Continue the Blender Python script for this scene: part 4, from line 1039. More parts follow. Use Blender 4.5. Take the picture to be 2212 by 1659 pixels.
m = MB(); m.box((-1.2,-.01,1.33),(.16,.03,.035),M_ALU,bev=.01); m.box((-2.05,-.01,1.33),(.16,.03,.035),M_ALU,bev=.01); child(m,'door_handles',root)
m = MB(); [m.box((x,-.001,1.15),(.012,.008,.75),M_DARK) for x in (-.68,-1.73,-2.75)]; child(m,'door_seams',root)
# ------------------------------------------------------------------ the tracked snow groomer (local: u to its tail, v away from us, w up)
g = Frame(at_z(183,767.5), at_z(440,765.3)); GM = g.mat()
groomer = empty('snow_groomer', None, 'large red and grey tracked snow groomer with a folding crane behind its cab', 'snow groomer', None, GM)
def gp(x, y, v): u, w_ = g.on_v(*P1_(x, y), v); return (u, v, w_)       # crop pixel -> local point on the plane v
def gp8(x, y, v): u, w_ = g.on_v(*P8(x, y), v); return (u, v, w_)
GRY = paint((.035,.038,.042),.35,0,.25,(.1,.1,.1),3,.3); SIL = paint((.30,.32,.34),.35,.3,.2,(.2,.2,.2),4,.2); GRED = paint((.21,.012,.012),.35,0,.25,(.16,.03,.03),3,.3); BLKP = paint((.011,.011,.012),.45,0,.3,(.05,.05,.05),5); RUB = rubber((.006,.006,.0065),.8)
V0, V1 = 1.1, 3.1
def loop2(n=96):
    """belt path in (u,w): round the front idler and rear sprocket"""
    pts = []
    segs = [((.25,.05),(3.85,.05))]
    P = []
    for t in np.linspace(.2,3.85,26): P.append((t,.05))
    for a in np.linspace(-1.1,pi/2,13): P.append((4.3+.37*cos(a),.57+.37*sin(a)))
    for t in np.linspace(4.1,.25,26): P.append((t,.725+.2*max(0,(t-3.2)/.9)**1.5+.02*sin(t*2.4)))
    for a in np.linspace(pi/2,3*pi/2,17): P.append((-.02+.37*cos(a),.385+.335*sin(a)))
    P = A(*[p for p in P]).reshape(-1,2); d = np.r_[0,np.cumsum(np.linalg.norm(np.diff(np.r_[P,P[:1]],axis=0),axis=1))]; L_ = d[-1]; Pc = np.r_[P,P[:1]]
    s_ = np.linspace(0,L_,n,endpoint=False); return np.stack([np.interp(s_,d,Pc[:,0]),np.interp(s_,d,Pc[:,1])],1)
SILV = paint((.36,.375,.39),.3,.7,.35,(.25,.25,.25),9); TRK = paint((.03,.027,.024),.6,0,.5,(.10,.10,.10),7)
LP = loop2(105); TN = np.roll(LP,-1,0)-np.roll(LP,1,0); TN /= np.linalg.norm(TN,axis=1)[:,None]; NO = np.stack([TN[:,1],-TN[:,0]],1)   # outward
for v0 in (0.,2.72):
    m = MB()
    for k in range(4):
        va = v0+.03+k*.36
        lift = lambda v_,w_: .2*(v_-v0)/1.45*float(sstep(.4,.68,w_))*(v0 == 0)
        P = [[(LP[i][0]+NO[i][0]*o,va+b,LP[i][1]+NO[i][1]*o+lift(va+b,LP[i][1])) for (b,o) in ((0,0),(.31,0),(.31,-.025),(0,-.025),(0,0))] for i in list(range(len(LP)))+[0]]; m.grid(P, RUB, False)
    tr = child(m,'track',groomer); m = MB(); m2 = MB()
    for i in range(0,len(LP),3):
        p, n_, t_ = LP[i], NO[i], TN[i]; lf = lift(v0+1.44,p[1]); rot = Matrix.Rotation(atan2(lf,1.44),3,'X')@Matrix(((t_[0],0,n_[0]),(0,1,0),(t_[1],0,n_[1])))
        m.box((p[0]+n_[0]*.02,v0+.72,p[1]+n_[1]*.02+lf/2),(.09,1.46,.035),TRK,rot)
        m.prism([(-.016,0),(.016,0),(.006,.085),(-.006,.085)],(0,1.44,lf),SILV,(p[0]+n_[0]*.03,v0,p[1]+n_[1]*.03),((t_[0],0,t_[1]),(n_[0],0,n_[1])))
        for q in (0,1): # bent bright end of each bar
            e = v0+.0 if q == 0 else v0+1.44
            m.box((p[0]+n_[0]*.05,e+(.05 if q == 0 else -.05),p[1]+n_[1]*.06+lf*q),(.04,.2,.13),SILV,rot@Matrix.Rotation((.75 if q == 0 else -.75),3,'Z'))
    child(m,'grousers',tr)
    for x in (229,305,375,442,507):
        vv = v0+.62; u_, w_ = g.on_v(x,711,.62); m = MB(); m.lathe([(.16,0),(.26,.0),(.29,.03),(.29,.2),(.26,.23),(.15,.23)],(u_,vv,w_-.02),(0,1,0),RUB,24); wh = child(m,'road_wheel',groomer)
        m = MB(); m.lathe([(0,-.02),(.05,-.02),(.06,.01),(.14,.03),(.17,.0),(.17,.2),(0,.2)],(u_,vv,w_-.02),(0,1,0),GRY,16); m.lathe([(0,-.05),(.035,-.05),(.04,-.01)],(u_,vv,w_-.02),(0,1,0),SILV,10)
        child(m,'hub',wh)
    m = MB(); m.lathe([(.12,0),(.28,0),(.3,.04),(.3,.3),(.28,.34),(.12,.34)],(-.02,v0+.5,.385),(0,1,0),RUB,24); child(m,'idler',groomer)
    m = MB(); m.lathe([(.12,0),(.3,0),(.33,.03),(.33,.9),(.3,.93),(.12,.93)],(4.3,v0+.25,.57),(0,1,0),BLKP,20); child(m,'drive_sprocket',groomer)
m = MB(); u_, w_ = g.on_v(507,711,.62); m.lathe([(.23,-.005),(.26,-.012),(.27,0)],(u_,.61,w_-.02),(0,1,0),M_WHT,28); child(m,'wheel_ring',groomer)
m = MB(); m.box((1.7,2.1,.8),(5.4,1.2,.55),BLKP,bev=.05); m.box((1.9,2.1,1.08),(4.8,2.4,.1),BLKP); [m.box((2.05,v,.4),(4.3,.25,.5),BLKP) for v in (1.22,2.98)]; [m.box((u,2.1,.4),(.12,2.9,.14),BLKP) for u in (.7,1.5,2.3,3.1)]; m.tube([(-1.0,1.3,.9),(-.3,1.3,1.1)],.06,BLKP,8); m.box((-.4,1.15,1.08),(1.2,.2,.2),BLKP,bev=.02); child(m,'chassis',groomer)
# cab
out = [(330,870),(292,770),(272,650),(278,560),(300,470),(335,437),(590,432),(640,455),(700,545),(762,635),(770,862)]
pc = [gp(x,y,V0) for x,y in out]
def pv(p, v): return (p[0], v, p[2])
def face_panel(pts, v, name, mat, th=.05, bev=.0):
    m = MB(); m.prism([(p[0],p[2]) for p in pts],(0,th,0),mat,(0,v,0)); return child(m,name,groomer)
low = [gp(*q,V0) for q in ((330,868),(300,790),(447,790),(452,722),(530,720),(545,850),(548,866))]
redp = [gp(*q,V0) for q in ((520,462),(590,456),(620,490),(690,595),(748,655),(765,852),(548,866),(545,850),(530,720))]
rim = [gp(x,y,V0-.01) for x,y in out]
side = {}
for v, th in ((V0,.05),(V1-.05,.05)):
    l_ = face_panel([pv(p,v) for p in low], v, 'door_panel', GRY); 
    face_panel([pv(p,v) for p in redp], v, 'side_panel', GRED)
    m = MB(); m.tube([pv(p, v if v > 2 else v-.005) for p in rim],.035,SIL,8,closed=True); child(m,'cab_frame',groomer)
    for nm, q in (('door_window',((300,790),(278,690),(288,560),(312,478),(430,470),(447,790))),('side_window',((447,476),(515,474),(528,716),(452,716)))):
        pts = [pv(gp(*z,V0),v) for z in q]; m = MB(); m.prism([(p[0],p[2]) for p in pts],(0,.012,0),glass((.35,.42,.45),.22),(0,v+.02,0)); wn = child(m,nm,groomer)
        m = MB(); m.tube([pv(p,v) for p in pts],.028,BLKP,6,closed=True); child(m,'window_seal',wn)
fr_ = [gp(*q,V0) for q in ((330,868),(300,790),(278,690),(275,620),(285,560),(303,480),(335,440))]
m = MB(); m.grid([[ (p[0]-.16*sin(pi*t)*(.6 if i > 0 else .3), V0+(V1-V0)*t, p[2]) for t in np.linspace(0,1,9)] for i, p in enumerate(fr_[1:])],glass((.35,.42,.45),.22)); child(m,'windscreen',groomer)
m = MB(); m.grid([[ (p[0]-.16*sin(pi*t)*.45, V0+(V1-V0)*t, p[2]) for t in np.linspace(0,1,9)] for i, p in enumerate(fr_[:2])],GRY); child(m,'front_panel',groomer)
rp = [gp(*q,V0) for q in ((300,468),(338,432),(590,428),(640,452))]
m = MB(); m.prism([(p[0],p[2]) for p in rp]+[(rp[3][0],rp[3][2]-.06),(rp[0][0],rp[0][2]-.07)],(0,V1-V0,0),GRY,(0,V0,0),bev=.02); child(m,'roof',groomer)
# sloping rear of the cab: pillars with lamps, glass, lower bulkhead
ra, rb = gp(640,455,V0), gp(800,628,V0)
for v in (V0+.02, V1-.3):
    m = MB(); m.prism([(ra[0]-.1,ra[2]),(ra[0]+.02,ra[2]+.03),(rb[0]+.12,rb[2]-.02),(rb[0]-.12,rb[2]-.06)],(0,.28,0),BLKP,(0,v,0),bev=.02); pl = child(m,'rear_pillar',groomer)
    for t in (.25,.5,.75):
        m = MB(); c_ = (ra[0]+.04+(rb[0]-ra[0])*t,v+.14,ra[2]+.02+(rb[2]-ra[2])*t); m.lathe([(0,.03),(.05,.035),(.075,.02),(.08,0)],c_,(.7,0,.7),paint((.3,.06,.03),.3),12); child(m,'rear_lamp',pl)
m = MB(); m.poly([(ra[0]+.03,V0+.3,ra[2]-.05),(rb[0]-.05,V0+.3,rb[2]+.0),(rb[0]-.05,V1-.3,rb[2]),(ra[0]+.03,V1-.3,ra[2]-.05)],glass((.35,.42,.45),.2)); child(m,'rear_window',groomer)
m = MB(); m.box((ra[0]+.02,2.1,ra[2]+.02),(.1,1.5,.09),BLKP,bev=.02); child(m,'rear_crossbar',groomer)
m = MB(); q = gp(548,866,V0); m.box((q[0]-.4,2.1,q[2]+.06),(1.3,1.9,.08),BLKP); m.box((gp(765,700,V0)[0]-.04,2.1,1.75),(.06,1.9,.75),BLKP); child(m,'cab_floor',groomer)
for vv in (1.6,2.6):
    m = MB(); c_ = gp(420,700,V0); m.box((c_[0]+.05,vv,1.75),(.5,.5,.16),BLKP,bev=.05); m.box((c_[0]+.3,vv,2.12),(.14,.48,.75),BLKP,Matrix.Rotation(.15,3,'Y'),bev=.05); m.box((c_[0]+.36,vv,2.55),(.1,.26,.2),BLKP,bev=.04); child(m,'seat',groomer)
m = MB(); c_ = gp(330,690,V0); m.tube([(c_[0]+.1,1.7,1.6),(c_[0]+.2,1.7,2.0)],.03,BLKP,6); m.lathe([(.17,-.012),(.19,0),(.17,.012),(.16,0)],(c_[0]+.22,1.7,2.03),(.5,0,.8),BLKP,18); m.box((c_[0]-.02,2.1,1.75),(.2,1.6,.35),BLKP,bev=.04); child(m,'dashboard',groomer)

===

#### WHAT IS REQUIRED:
Across the material above, how many lines include the string "from"? Only the number is wanted.

#### SOLUTION FOR THIS TASK:
2